**Task details**
Go through the listing below and gather every line with the word "runs".

-- start of Dataset excerpt --

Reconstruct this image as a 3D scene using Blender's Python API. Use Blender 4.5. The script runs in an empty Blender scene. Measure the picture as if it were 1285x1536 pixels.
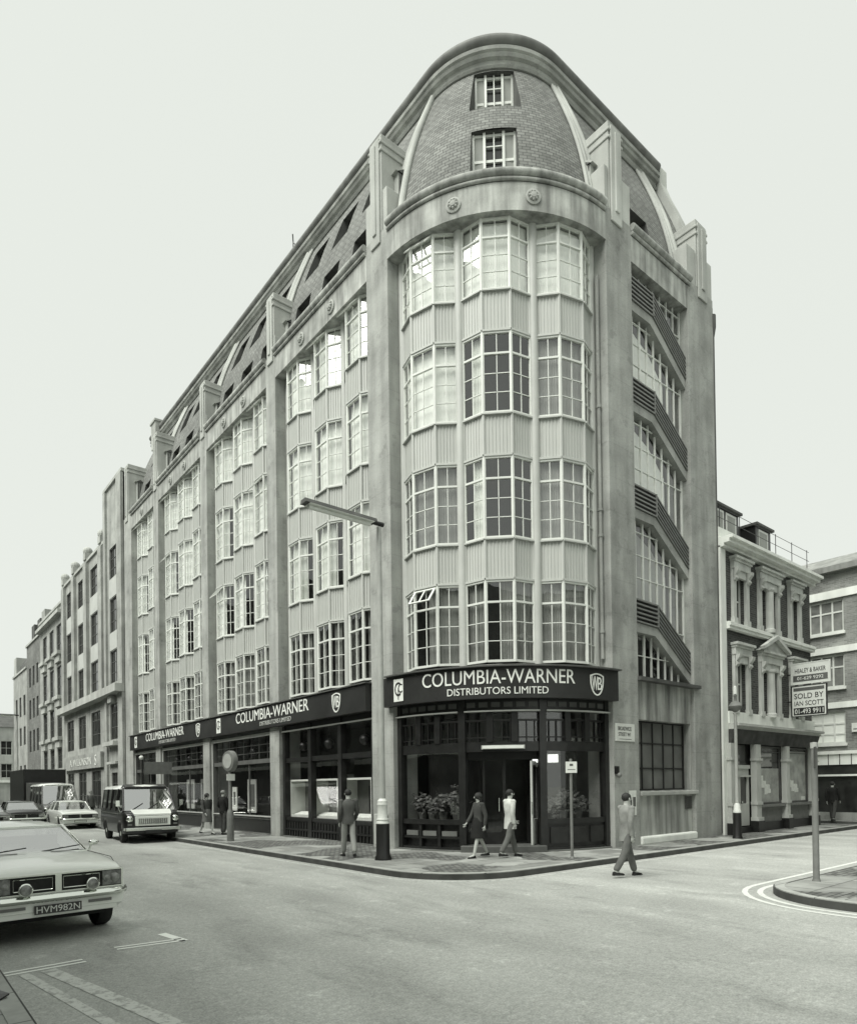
import bpy, math, random
from mathutils import Matrix, Vector
random.seed(7)
R = math.radians
S = bpy.context.scene
COL = S.collection
PI = math.pi

# ---------------------------------------------------------------- camera
# World frame: the corner of the building is centred on the origin, the long street runs along +y, the side street along +x.
F_PX, W_PX, H_PX = 999.0, 1285.0, 1536.0
cx_ = Vector((.7725, -.635, 0)).normalized(); fw0 = Vector((.635, .7725, 0)).normalized(); up0 = Vector((0, 0, 1))
tilt, roll = R(.5), .0135
fw = fw0*math.cos(tilt) + up0*math.sin(tilt); u1 = up0*math.cos(tilt) - fw0*math.sin(tilt)
rt = cx_*math.cos(roll) - u1*math.sin(roll); up = cx_*math.sin(roll) + u1*math.cos(roll)
cd = bpy.data.cameras.new('camera'); cam = bpy.data.objects.new('camera', cd); COL.objects.link(cam)
cam.matrix_world = Matrix(((rt.x, up.x, -fw.x, -15.12), (rt.y, up.y, -fw.y, -14.79), (rt.z, up.z, -fw.z, 1.85), (0, 0, 0, 1)))
cd.sensor_fit = 'HORIZONTAL'; cd.sensor_width = 36; cd.lens = 36*F_PX/W_PX
cd.shift_y = (1170-768)/W_PX; cd.clip_start = .1; cd.clip_end = 2000
S.camera = cam

# ---------------------------------------------------------------- overcast sky, soft sun
SUN_EL, SUN_AZ = R(54), R(184)     # azimuth of the sun direction measured from +x towards +y
SKY = .545
w = bpy.data.worlds.new('World'); S.world = w; w.use_nodes = True
nt = w.node_tree; nt.nodes.clear()
sk = nt.nodes.new('ShaderNodeTexSky'); sk.sky_type = 'NISHITA'; sk.sun_disc = False
sk.sun_elevation = SUN_EL; sk.sun_rotation = (PI/2 - SUN_AZ) % (2*PI)
sk.dust_density = 4; sk.air_density = 1.5
bw = nt.nodes.new('ShaderNodeRGBToBW')
ml = nt.nodes.new('ShaderNodeMath'); ml.operation = 'MULTIPLY'; ml.inputs[1].default_value = .12
ad = nt.nodes.new('ShaderNodeMath'); ad.operation = 'ADD'; ad.inputs[1].default_value = SKY/.1
cmb = nt.nodes.new('ShaderNodeVectorMath'); cmb.operation = 'MULTIPLY'; cmb.inputs[1].default_value = (.955, 1, .935)
bg = nt.nodes.new('ShaderNodeBackground'); bg.inputs['Strength'].default_value = .1
wo = nt.nodes.new('ShaderNodeOutputWorld')
L = nt.links.new
L(sk.outputs[0], bw.inputs[0]); L(bw.outputs[0], ml.inputs[0]); L(ml.outputs[0], ad.inputs[0])
L(ad.outputs[0], cmb.inputs[0]); L(cmb.outputs[0], bg.inputs['Color']); L(bg.outputs[0], wo.inputs['Surface'])
sd = bpy.data.lights.new('sun', 'SUN'); sd.energy = 3.3; sd.angle = R(46); sd.color = (1, .99, .94)
sun = bpy.data.objects.new('sun', sd); COL.objects.link(sun)
sv = Vector((math.cos(SUN_EL)*math.cos(SUN_AZ), math.cos(SUN_EL)*math.sin(SUN_AZ), math.sin(SUN_EL)))
sun.rotation_euler = sv.to_track_quat('Z', 'Y').to_euler()
S.view_settings.view_transform = 'Standard'; S.view_settings.look = 'None'
S.view_settings.gamma = 1; S.view_settings.use_curve_mapping = False
S.view_settings.exposure = .55

# ---------------------------------------------------------------- materials
MATS = {}
def tint(v): return (v*.965, v, v*.935, 1)
def mat(name, v, rough=.85, spec=.3, metal=0, noise=None, streak=None, fine=None, bump=None, trans=None, coat=0):
    if name in MATS: return MATS[name]
    m = bpy.data.materials.new(name); m.use_nodes = True; MATS[name] = m
    n = m.node_tree.nodes; l = m.node_tree.links.new
    b = n['Principled BSDF']; b.inputs['Roughness'].default_value = rough; b.inputs['Metallic'].default_value = metal
    b.inputs['Specular IOR Level'].default_value = spec; b.inputs['Base Color'].default_value = tint(v)
    if coat: b.inputs['Coat Weight'].default_value = coat; b.inputs['Coat Roughness'].default_value = .08
    tc = n.new('ShaderNodeTexCoord'); fac = None
    def addn(scale, amt, stretch=(1, 1, 1), det=5):
        nonlocal fac
        mp = n.new('ShaderNodeMapping'); mp.inputs['Scale'].default_value = stretch
        tx = n.new('ShaderNodeTexNoise'); tx.inputs['Scale'].default_value = scale; tx.inputs['Detail'].default_value = det
        l(tc.outputs['Object'], mp.inputs[0]); l(mp.outputs[0], tx.inputs['Vector'])
        mr = n.new('ShaderNodeMapRange'); mr.inputs[1].default_value = .3; mr.inputs[2].default_value = .7
        mr.inputs[3].default_value = 1-amt; mr.inputs[4].default_value = 1+amt; l(tx.outputs['Fac'], mr.inputs[0])
        if fac is None: fac = mr.outputs[0]
        else:
            mm = n.new('ShaderNodeMath'); mm.operation = 'MULTIPLY'; l(fac, mm.inputs[0]); l(mr.outputs[0], mm.inputs[1]); fac = mm.outputs[0]
        return tx
    if noise: addn(*noise)
    if streak: addn(streak[0], streak[1], (1, 1, .1))
    if fine: addn(fine[0], fine[1], det=2)
    if fac is not None:
        vm = n.new('ShaderNodeVectorMath'); vm.operation = 'SCALE'; vm.inputs[0].default_value = tint(v)[:3]
        l(fac, vm.inputs['Scale']); l(vm.outputs[0], b.inputs['Base Color'])
    if bump:
        tx = n.new('ShaderNodeTexNoise'); tx.inputs['Scale'].default_value = bump[0]; tx.inputs['Detail'].default_value = 4
        l(tc.outputs['Object'], tx.inputs['Vector'])
        bp = n.new('ShaderNodeBump'); bp.inputs['Strength'].default_value = bump[1]; bp.inputs['Distance'].default_value = .02
        l(tx.outputs['Fac'], bp.inputs['Height']); l(bp.outputs[0], b.inputs['Normal'])
    if trans is not None:
        b.inputs['Transmission Weight'].default_value = 0
    return m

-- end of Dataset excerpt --

**Answer for this exercise**
Reconstruct this image as a 3D scene using Blender's Python API. Use Blender 4.5. The script runs in an empty Blender scene. Measure the picture as if it were 1285x1536 pixels.
# World frame: the corner of the building is centred on the origin, the long street runs along +y, the side street along +x.